Identify state management abstractions, keepers distinct of business logic, and components with different scaling concerns. In data processing or control loop applications identify the distinct actors in the system and their channels of communication. Some combination of these things will emerge as the distinct microservices in your new distributed system.

Move forward iteratively and extract each new service one at a time. With each iteration identify pain points and introduce automation to ease that pain in future iterations. Discover monitoring and alarming practices early and iterate often using automated tools. It can be tempting to skip this kind of automation, but doing so is another form of microservice technical debt. As you scale from one service to a few hundred that debt will be paid eventually, and interest-only payments will come in the form of slower release cycles or attrition.
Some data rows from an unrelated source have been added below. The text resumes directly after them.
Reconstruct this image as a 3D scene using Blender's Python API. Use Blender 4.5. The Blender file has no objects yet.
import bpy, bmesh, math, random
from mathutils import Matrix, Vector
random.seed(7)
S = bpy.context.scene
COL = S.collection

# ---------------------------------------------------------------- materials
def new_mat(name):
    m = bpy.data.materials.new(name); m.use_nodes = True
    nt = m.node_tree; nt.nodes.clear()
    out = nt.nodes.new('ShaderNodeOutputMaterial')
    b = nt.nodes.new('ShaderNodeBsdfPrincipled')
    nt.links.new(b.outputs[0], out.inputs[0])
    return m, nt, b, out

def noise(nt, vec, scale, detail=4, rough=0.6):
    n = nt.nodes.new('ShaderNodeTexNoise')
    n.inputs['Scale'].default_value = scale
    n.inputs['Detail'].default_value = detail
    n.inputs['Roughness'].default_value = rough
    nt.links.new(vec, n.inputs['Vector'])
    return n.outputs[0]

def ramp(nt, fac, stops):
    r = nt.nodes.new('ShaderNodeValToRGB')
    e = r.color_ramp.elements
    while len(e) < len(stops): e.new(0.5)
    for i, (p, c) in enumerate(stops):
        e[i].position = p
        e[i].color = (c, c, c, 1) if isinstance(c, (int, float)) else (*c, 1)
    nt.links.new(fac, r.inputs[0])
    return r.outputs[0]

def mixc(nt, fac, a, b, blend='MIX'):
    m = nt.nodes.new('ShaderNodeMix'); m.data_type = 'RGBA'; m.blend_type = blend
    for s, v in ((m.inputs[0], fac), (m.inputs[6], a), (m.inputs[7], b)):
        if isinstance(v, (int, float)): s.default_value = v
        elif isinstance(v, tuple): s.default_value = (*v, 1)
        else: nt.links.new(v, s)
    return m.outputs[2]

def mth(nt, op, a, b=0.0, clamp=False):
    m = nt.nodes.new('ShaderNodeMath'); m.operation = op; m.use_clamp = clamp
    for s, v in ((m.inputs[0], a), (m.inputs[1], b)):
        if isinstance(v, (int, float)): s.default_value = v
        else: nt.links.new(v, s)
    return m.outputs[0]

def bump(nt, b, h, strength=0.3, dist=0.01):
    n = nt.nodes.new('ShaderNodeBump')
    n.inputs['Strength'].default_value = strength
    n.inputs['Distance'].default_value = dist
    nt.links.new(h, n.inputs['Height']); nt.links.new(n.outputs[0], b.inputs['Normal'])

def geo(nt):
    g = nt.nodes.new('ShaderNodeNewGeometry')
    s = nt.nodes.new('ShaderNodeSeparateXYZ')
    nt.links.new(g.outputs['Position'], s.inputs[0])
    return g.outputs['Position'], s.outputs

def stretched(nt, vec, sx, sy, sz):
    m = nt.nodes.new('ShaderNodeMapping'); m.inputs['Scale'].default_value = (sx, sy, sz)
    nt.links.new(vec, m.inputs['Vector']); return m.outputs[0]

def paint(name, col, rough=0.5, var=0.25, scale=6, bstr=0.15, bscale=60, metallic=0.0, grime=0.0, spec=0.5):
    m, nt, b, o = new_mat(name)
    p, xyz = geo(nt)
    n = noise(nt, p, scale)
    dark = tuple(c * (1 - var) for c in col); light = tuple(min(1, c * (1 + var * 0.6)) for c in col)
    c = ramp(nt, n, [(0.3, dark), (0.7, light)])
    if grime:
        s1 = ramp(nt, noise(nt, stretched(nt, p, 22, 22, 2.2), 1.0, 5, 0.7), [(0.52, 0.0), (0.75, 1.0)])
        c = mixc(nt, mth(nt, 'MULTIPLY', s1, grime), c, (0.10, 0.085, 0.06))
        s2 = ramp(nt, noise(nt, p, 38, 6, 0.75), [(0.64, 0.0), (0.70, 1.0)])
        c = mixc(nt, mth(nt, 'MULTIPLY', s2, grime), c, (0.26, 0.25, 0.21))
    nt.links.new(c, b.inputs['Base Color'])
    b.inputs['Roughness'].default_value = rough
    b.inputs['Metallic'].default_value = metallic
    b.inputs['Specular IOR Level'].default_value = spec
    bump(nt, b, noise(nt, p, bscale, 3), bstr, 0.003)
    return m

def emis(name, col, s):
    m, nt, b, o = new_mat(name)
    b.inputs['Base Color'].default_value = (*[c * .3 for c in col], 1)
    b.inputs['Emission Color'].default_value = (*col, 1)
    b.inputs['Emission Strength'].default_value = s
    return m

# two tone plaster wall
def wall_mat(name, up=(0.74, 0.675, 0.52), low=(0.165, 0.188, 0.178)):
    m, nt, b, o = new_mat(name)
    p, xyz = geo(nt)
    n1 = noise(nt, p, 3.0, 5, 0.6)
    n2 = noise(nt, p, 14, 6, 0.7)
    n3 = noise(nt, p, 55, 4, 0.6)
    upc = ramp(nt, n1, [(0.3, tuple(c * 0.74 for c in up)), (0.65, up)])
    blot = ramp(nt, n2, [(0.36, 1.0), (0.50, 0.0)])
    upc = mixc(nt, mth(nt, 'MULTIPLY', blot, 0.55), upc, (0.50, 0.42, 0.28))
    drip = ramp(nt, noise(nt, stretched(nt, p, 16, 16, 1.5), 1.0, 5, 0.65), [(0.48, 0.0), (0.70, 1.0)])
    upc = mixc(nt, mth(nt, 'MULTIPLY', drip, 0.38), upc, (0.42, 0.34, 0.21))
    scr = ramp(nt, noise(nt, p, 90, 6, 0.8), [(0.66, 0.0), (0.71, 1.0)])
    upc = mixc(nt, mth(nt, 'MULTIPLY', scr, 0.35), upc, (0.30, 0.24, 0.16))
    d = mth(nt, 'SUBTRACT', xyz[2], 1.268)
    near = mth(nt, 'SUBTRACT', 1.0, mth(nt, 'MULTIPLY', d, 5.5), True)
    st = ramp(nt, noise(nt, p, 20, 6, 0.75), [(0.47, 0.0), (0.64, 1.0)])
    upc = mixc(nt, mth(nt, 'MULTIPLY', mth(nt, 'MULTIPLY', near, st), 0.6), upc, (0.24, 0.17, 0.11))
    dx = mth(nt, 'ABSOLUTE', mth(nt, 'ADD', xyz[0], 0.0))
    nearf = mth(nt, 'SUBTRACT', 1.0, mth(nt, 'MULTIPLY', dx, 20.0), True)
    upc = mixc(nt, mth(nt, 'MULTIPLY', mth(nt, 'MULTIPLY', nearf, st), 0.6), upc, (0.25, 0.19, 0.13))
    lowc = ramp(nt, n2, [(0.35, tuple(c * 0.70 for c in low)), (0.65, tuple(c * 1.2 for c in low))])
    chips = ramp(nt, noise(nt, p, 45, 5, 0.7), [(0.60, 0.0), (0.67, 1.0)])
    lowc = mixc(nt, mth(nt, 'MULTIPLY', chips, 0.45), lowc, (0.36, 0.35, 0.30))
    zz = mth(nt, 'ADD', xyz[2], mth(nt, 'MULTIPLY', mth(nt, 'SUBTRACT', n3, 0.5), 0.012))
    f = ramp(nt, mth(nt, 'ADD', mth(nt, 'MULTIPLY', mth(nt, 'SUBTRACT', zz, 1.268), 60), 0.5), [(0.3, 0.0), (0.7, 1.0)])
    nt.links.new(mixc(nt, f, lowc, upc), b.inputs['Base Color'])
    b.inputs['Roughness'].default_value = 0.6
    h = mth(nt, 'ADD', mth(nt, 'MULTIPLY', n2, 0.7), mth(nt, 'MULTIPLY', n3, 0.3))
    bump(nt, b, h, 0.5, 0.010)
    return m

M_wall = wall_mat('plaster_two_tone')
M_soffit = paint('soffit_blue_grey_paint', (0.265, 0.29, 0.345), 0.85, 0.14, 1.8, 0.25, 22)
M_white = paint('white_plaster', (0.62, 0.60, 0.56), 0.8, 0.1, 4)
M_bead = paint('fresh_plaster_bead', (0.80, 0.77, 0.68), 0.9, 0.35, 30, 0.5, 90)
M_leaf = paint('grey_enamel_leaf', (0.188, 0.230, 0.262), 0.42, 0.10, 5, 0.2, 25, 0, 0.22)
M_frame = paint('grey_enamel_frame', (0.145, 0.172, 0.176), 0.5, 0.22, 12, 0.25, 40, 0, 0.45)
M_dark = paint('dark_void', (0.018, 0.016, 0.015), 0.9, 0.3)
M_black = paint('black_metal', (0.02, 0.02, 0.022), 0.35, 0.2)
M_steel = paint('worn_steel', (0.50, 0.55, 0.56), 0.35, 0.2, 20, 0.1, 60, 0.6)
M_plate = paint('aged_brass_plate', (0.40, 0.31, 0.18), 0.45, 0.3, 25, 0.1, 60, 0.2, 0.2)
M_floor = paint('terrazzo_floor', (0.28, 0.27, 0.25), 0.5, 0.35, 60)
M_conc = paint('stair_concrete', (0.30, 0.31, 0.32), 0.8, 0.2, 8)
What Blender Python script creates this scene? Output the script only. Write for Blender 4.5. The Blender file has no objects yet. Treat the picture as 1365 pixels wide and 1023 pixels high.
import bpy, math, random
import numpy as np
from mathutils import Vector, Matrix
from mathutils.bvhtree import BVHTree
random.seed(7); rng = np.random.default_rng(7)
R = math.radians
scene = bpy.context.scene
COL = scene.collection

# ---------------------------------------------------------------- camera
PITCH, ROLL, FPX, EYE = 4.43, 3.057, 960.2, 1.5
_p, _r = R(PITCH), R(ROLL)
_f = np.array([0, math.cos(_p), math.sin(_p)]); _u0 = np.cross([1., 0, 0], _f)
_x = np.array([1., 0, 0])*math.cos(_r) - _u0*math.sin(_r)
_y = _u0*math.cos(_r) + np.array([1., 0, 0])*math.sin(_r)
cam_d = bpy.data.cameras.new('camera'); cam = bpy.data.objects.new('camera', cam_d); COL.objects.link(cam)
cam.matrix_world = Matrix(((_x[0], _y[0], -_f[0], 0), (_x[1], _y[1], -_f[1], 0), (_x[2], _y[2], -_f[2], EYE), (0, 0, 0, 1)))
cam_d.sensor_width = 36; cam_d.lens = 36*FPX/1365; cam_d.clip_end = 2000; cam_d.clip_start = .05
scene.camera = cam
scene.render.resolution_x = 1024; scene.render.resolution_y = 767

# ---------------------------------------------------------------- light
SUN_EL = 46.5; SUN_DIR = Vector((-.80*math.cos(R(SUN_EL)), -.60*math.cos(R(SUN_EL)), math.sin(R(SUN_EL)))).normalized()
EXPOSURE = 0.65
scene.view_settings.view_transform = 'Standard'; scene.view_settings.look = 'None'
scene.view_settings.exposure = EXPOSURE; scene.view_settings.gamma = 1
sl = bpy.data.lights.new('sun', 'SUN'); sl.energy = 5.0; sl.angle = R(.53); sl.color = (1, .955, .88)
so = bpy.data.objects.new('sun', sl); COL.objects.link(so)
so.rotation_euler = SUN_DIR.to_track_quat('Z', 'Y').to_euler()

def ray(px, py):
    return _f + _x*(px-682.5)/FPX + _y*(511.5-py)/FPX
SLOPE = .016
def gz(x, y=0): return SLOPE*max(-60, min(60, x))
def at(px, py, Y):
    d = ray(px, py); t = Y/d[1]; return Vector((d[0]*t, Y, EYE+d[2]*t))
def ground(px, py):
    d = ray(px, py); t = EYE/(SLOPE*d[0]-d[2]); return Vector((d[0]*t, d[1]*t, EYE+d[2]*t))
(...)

At some point during or after a migration a new component will be developed. Fresh from the migration experience a team will have begun to think about interfaces differently, but the challenge and allure of feature implementation often pushes interface definition to a second-class concern. Up front API definition can be seen as a blocker to progress, and advocates as pushers of waterfall software design. Nothing could be further from the truth.

Schedule the delivery of a microservice interface at the beginning of a project. In doing so you’ve unblocked adopters, who can begin to code against the API. That adopter activity will help uncover missed use-cases or gaps early in the project.

Next, schedule delivery of a stub implementation. Stubs typically require low effort to develop and help validate client use-cases on the system being developed. Lessons learned will reinforce confidence in defined interfaces or inform early iterations.

With the API and stub in place the team is free to begin and iterate on functional implementations. Iterate on the real implementation where the stub was initially launched. Doing so will present adopters with another opportunity to discover cases where they were dependent on stub-implementation specific details (like fixed content).

Without initial development of the API integrations take on a more burdensome and waterfall-like development cycle. Implementation first service design makes unvalidated assumptions about the use-cases and iteration on the eventually exposed interface requires significantly more rework.

At the end of the day each of us are empowered to define our own success criteria. Microservice adoption does not *require* an interface-first development methodology, well defined interfaces, or even a specific degree of component isolation. I’ve known teams that throw caution to the wind and proceed without (what I would consider) adequate automation, functional testing, or interface forethought. I’ve known teams that have no intention of iterating, but usually the mood is that they will just accept the cost of doing so if the need is realized.

Microservice adopters are as free as anyone else to amass microservice technical debt, and only the adopter can make the determination if the long term cost is worth the short term time savings. It is my hope that this article has provided some transparency into common debt trade-offs, their long term cost, and strategies for paying it down.